Две вещи особенно поразили Колумба, когда тот высадился на берег, чтобы осмотреть остров при утреннем свете. Остров показался ему приятным местом, с обилием воды и фруктовых деревьев. Разумеется, он смотрел на него хозяйским и даже почти отеческим взглядом. Но прежде чем сказать что-либо о природе острова (если можно доверять пересказу Лас Касаса), Колумб описал, как европейцы впервые увидели местных жителей, которых он назвал «голыми людьми». Это было не просто описание, а классификация. Читатель конца XV века сразу понял бы, что Колумб увидел так называемых «естественных людей», а не граждан организованного общества, обладающих законными политическими учреждениями. Установление этого факта, таким образом, подготовило почву для следующего шага – ритуала присвоения суверенитета над данными землями кастильским монархам, осуществленного писцом посредством записи акта о владении под развевающимся королевским знаменем. Одежда служила тем отличительным знаком, по которому судили об уровне цивилизации людей в средневековом латинском христианском мире. На ранних этапах истории Нового Света испанские правители были просто одержимы идеей убедить коренных жителей носить европейскую одежду, – точно так же, как испанцам у себя на родине стоило больших трудов и затрат убедить покоренных мавров «одеваться по-христиански», – они были серьезно обеспокоены наготой местного населения Канарских островов. На более глубоком уровне, с точки зрения двух великих традиций мышления, наследниками которых являлись Колумб и его современники, – классической Античности и средневекового христианства, – социальная нагота может дать основание для любого из двух выводов. Во-первых, она может свидетельствовать о некой природной простоте, которую воспевали античные поэты, а гуманисты ассоциировали с золотым веком. Во-вторых, это могло указывать на состояние принадлежности Господу, которое так ярко и символически выразил святой Франциск Ассизский, когда сорвал с себя одежду на городской площади. Колумб, друзьями которого были как гуманисты, так и францисканцы, явно не применял ни одну из этих парадигм к жителям Карибских островов, но развил выводы, вытекающие из упомянутых положений: местные представляли собой, благодаря невинности, уникальную возможность для распространения христианства; благодаря простоте у них был несравненный шанс получить несомненные блага латинской цивилизации; а из-за своей беззащитности они могли служить объектом беспрепятственной эксплуатации[229]

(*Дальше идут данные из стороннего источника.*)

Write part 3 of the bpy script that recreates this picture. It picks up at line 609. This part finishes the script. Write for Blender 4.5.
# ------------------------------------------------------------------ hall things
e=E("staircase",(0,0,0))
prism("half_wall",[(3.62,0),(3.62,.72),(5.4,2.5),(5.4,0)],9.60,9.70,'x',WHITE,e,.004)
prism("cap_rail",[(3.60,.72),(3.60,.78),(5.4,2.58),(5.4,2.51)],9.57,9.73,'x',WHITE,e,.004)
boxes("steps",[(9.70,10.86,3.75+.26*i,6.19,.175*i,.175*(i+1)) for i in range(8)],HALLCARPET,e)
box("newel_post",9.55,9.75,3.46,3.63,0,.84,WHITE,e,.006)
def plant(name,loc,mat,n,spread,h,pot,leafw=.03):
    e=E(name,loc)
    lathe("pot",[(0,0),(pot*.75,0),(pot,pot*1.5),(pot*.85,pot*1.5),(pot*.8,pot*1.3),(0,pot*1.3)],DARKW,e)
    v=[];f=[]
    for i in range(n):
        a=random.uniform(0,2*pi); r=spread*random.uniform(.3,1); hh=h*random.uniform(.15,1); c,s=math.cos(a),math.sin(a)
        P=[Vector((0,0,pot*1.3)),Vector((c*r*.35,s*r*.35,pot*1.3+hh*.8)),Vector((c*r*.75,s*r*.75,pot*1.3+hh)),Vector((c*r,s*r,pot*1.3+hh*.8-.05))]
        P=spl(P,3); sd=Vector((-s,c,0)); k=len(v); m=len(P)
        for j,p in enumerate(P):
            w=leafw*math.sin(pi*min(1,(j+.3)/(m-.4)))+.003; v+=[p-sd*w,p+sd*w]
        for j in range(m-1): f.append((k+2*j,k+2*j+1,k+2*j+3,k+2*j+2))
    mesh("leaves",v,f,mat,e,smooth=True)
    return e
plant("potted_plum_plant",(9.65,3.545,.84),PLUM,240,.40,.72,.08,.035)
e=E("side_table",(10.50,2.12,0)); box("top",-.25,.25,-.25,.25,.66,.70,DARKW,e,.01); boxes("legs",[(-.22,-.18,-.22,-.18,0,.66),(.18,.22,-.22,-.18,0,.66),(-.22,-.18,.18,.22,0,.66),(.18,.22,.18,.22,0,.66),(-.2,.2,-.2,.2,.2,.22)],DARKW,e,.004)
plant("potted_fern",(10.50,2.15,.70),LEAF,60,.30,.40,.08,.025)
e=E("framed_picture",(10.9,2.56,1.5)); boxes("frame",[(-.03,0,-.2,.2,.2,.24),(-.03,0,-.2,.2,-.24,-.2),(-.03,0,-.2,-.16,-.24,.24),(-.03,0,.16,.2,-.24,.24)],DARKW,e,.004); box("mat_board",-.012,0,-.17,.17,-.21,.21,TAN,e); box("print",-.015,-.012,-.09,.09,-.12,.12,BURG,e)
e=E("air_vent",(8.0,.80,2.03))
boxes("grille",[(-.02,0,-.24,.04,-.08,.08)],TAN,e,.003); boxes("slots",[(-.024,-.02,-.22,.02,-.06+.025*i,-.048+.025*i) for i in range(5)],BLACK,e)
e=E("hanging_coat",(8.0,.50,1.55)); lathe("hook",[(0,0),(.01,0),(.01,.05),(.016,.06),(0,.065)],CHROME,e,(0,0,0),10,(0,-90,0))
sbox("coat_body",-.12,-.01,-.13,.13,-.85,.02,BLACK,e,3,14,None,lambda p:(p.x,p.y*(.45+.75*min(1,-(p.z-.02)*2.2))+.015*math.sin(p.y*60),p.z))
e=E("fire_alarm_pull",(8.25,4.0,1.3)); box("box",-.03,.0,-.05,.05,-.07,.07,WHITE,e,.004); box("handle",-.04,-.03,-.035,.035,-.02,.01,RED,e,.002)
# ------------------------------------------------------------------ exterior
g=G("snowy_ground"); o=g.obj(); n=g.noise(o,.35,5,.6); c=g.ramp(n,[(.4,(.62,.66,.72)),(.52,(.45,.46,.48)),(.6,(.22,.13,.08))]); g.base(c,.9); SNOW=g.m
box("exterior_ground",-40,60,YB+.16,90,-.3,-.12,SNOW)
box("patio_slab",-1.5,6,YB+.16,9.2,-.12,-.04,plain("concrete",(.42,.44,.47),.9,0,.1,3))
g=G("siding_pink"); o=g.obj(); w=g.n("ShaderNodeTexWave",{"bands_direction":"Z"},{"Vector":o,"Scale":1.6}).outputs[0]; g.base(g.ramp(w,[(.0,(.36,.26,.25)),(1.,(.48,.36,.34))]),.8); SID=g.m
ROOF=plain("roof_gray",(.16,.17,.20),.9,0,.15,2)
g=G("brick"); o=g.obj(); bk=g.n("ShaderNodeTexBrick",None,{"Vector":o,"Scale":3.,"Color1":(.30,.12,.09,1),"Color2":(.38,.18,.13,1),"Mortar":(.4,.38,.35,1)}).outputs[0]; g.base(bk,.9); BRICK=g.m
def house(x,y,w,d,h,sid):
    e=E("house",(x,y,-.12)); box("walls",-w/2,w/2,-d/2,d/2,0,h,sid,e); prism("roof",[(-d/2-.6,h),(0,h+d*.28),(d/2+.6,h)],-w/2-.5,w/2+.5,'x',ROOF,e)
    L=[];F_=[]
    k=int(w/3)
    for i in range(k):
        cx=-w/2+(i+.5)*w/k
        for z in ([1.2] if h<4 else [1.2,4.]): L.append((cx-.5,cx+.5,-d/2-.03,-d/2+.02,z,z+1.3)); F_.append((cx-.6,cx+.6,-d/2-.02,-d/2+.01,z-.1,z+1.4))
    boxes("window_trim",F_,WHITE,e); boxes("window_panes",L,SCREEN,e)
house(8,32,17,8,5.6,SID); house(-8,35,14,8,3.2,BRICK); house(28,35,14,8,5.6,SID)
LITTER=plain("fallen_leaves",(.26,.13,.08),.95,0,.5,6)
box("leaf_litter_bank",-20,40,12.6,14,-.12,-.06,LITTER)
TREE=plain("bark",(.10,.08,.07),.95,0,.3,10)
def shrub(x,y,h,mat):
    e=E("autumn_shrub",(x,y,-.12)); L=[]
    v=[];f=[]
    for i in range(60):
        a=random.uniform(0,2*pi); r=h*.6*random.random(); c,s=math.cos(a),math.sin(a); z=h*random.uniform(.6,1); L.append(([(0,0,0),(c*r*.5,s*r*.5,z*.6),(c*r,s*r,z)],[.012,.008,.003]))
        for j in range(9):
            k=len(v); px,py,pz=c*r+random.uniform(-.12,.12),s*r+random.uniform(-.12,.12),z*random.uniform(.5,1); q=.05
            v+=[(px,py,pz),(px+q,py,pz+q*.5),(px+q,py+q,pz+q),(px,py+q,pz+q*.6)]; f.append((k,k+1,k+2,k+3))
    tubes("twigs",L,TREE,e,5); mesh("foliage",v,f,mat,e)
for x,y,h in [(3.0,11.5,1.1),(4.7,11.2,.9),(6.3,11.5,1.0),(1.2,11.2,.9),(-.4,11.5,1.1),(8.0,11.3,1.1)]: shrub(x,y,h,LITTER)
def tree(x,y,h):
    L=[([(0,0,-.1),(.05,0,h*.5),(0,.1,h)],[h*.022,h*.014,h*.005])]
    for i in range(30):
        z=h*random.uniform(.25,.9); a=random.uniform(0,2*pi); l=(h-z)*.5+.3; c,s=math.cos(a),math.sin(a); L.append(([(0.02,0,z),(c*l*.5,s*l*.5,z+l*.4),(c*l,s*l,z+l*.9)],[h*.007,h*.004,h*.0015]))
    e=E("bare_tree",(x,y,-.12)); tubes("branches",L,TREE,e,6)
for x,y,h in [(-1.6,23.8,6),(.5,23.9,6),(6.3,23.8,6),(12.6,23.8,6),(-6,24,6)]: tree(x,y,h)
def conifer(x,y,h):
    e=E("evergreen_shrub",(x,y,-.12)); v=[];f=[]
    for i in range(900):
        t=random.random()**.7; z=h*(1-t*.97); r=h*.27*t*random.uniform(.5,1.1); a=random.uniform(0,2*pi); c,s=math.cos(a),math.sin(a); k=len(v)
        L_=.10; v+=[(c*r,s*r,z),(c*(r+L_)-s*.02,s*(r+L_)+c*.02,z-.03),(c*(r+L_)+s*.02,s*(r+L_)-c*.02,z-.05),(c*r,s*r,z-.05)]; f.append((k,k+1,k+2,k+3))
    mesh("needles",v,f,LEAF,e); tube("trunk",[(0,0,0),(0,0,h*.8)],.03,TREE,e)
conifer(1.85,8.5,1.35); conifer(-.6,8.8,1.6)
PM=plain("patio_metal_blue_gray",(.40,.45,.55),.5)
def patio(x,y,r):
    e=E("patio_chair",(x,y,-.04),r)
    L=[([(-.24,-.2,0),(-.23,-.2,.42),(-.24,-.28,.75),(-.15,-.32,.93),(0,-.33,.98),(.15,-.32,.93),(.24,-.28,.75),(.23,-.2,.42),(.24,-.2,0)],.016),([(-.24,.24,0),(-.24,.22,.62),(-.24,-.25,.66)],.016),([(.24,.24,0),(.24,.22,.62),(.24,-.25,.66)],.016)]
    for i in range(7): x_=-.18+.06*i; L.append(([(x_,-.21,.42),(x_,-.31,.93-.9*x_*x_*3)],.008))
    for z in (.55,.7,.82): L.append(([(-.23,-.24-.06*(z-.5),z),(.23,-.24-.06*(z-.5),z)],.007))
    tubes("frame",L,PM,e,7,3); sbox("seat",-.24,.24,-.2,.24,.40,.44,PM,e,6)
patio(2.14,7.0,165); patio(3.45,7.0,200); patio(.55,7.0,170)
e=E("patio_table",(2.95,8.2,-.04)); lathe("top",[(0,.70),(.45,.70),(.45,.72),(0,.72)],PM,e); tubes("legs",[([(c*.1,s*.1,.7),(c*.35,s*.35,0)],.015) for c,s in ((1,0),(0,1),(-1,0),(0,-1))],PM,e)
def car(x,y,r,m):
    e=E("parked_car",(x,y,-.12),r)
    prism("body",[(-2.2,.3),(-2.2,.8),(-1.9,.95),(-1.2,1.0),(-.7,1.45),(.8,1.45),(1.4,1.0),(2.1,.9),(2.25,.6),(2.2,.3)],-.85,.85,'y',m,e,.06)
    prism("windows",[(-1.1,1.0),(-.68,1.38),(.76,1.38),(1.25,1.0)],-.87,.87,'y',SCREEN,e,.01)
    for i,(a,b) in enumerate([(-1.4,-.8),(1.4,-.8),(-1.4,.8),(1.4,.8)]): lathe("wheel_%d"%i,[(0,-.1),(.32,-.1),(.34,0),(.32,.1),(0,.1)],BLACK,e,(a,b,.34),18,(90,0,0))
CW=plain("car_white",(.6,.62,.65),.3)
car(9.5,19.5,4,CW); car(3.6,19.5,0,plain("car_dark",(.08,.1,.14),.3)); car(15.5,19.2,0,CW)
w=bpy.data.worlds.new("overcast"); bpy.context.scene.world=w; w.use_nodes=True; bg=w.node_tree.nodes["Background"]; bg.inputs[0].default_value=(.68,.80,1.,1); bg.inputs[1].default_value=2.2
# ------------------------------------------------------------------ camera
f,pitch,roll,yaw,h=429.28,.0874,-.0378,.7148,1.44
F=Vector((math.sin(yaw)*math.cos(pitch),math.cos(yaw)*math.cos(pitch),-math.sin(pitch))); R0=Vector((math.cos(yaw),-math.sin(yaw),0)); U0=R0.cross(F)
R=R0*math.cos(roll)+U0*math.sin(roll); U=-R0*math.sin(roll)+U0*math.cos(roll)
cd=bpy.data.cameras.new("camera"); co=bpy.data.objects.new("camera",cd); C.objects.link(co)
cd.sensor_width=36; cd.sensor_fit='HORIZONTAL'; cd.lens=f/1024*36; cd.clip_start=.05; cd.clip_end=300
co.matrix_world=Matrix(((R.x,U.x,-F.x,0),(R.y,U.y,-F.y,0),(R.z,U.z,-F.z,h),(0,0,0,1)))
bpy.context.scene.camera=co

.На островах Колумбу предстояло познакомиться с различными культурами коренных народов, от «отсталого», по его мнению, мира Лукайи до материально богатого и технически впечатляющего мира народов таино на Эспаньоле. Но, хотя он был внимателен к признакам растущей «цивилизованности» на пути к манящим восточным землям, он смотрел на все одними и теми же глазами, и все темы, вокруг которых он выстраивал свои отчеты, уже присутствовали в его отчете о первом контакте 12 октября 1492 года. Во-первых, он постоянно явно или неявно сравнивает коренных жителей с населением Канарских островов, с темнокожими людьми и даже с некими чудовищными гуманоидными расами, которые, согласно народным представлениям, населяют неизведанные уголки земли. Цель сравнений состояла не столько в том, чтобы дать истинное представление об островитянах, сколько в установлении догматических отправных точек: эти люди сопоставимы с другими людьми, населявшими сходные широты, в соответствии с учением Аристотеля; кроме того, они были физически нормальными, а не чудовищными, и поэтому, согласно привычной средневековой психологии, полностью человеческими и разумными. Таким образом, они вполне подходили для того, чтобы обращать их в христианство, что было заявленной целью королевских покровителей Колумба.
Во-вторых, Колумб стремился приписать местным жителям природную доброту. Он изображал их безобидными, невоинственными людьми, не только не испорченными жадностью к материальному, но, более того, улучшенными бедностью. Он приписывал им что-то вроде естественной религии, не направленной на то, что считалось неестественным, например идолопоклонство. Подразумевалось, что они могли быть нравственным примером для христиан. Эта картина сильно напоминает давнюю традицию отношения к язычникам в позднем Средневековье, особенно у францисканских писателей и гуманистов. Факты, увиденные глазами Колумба, были в его сознании отфильтрованы ожиданиями, вытекающими из традиций.